• Your goal: Extract the lines of the material below, beginning with the first and ending with the line that holds "RIM = rm.mesh('rim', M['plastic'])". Skip every picture.
------------
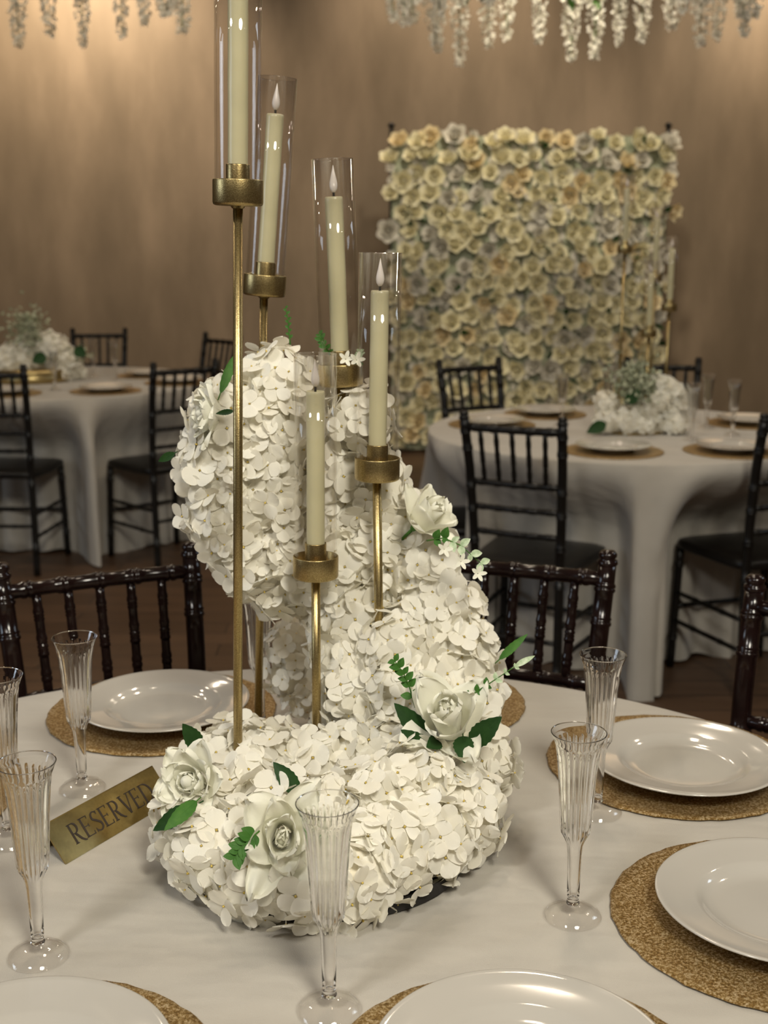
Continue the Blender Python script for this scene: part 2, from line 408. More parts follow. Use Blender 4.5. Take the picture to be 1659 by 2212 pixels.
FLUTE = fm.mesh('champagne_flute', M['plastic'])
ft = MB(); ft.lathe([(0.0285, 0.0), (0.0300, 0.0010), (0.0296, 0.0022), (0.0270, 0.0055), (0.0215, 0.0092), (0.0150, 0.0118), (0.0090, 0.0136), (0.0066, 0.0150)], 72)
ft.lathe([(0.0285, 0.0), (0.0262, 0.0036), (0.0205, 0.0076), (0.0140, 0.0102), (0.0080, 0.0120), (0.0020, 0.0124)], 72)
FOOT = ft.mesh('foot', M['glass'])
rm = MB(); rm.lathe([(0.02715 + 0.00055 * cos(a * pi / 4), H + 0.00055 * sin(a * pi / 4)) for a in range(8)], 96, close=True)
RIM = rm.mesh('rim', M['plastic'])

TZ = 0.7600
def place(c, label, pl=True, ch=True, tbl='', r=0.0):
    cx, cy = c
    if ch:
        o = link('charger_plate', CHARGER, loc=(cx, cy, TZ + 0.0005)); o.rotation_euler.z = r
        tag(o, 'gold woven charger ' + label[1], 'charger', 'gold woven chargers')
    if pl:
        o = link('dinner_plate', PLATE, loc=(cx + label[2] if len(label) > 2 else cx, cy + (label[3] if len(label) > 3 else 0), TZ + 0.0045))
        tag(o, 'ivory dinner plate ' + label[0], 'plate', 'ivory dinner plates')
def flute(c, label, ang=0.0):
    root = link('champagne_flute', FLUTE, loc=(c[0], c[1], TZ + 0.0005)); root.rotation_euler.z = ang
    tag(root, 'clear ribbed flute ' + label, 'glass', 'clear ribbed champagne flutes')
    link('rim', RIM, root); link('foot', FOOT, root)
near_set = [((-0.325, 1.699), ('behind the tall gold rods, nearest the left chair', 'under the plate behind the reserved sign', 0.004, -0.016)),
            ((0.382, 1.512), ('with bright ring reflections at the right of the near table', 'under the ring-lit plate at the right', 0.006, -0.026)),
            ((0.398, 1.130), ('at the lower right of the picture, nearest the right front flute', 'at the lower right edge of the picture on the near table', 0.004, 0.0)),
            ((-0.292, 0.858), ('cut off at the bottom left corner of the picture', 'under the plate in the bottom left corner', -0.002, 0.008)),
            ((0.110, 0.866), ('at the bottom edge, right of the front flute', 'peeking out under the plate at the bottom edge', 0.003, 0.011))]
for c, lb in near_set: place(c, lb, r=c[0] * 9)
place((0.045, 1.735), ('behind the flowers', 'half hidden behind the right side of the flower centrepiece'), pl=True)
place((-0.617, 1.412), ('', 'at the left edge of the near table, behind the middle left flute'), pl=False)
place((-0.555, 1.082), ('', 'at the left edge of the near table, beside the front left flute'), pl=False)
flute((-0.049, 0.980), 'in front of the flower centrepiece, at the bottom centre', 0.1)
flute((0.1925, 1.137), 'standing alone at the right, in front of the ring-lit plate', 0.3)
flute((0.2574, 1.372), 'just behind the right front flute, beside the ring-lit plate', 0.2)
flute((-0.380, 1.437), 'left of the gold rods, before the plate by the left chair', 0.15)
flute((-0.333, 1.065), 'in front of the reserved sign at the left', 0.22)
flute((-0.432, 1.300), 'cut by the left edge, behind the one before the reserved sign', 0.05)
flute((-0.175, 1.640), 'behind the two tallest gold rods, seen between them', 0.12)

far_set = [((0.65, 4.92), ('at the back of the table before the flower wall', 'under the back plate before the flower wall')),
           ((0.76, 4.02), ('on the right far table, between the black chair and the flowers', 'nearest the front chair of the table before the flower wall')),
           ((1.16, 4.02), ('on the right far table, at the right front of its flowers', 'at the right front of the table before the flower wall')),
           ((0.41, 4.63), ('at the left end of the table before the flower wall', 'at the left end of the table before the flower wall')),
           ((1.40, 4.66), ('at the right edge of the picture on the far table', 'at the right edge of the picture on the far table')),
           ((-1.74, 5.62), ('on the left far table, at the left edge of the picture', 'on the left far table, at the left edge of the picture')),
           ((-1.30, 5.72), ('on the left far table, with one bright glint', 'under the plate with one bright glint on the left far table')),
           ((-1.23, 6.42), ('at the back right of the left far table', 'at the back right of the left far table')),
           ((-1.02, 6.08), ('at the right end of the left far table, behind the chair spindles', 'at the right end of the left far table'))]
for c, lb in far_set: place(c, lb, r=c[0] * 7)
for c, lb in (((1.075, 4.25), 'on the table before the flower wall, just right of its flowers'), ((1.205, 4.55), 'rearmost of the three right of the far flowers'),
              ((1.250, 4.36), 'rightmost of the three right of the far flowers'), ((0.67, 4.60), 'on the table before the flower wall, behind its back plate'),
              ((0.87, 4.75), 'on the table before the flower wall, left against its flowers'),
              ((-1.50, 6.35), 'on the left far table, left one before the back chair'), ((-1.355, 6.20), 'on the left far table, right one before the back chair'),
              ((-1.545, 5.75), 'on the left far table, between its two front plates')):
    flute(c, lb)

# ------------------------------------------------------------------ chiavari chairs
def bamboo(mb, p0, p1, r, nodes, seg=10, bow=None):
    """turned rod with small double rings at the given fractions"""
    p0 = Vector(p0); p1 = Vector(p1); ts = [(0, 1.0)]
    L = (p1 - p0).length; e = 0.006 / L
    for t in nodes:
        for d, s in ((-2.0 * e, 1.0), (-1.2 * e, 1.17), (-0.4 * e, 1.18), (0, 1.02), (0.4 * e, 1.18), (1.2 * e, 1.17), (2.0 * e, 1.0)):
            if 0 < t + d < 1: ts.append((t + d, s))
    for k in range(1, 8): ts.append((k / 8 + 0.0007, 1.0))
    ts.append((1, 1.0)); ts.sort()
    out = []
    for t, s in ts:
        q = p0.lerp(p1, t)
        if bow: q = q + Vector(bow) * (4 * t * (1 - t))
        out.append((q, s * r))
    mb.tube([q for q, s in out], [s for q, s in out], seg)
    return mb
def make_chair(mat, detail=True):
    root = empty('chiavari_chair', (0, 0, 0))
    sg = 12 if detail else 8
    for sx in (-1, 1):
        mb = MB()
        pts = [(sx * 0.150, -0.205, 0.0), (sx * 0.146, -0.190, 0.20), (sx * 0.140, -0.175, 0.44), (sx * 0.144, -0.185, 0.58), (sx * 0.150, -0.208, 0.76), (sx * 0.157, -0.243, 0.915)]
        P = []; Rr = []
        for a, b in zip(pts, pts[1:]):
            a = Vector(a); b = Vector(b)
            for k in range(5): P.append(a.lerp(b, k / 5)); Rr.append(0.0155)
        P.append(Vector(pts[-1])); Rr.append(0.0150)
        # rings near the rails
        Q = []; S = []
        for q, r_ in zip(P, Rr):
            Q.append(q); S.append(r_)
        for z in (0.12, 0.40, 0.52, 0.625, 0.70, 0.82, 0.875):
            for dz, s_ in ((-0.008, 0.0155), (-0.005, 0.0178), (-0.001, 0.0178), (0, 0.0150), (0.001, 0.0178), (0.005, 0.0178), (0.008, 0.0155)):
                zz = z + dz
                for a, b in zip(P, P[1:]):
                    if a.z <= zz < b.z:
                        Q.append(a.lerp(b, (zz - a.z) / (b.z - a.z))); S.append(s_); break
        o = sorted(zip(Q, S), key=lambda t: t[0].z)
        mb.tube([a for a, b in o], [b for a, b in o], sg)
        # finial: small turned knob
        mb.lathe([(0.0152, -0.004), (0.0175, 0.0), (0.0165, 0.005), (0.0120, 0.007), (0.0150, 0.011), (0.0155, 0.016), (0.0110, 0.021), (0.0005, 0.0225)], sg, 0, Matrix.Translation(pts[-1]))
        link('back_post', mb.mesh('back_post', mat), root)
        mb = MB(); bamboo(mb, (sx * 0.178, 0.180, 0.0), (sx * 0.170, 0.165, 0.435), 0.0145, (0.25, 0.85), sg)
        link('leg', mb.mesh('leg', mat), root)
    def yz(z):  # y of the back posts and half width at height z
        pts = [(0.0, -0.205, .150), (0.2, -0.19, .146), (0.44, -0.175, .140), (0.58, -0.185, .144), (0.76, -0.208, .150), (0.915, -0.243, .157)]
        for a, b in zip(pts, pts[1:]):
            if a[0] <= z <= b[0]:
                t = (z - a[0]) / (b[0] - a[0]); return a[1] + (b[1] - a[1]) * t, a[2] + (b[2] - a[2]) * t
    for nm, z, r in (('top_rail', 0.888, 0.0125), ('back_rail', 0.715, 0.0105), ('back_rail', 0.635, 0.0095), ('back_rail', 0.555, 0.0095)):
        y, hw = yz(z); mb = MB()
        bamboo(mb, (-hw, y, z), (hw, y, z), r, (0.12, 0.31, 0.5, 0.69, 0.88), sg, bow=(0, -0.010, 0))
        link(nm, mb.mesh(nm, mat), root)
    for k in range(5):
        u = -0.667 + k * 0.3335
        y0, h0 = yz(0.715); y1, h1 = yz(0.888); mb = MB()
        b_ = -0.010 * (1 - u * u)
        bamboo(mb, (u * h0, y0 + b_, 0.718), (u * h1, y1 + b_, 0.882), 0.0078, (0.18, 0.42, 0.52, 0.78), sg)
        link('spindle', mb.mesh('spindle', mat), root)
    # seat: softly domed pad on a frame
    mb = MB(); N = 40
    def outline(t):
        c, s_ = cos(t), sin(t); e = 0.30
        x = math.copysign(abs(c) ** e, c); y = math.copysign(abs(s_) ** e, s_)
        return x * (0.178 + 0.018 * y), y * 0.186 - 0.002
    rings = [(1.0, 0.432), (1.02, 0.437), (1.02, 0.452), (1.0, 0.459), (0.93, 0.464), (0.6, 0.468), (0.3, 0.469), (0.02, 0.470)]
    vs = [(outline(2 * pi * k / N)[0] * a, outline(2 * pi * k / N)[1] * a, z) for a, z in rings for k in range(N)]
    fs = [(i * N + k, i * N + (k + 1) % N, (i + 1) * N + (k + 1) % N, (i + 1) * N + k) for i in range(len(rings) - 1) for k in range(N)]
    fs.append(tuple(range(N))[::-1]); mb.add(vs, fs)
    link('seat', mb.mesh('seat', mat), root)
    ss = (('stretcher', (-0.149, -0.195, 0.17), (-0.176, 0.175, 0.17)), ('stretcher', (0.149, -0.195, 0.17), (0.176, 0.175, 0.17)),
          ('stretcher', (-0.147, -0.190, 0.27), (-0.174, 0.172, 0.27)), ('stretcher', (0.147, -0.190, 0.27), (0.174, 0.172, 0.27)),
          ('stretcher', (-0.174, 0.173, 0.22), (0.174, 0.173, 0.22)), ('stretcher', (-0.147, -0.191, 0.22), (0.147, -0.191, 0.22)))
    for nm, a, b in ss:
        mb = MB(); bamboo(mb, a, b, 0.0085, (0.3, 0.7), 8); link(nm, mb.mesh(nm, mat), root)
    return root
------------
• In response:
Continue the Blender Python script for this scene: part 2, from line 408. More parts follow. Use Blender 4.5. Take the picture to be 1659 by 2212 pixels.
FLUTE = fm.mesh('champagne_flute', M['plastic'])
ft = MB(); ft.lathe([(0.0285, 0.0), (0.0300, 0.0010), (0.0296, 0.0022), (0.0270, 0.0055), (0.0215, 0.0092), (0.0150, 0.0118), (0.0090, 0.0136), (0.0066, 0.0150)], 72)
ft.lathe([(0.0285, 0.0), (0.0262, 0.0036), (0.0205, 0.0076), (0.0140, 0.0102), (0.0080, 0.0120), (0.0020, 0.0124)], 72)
FOOT = ft.mesh('foot', M['glass'])
rm = MB(); rm.lathe([(0.02715 + 0.00055 * cos(a * pi / 4), H + 0.00055 * sin(a * pi / 4)) for a in range(8)], 96, close=True)
RIM = rm.mesh('rim', M['plastic'])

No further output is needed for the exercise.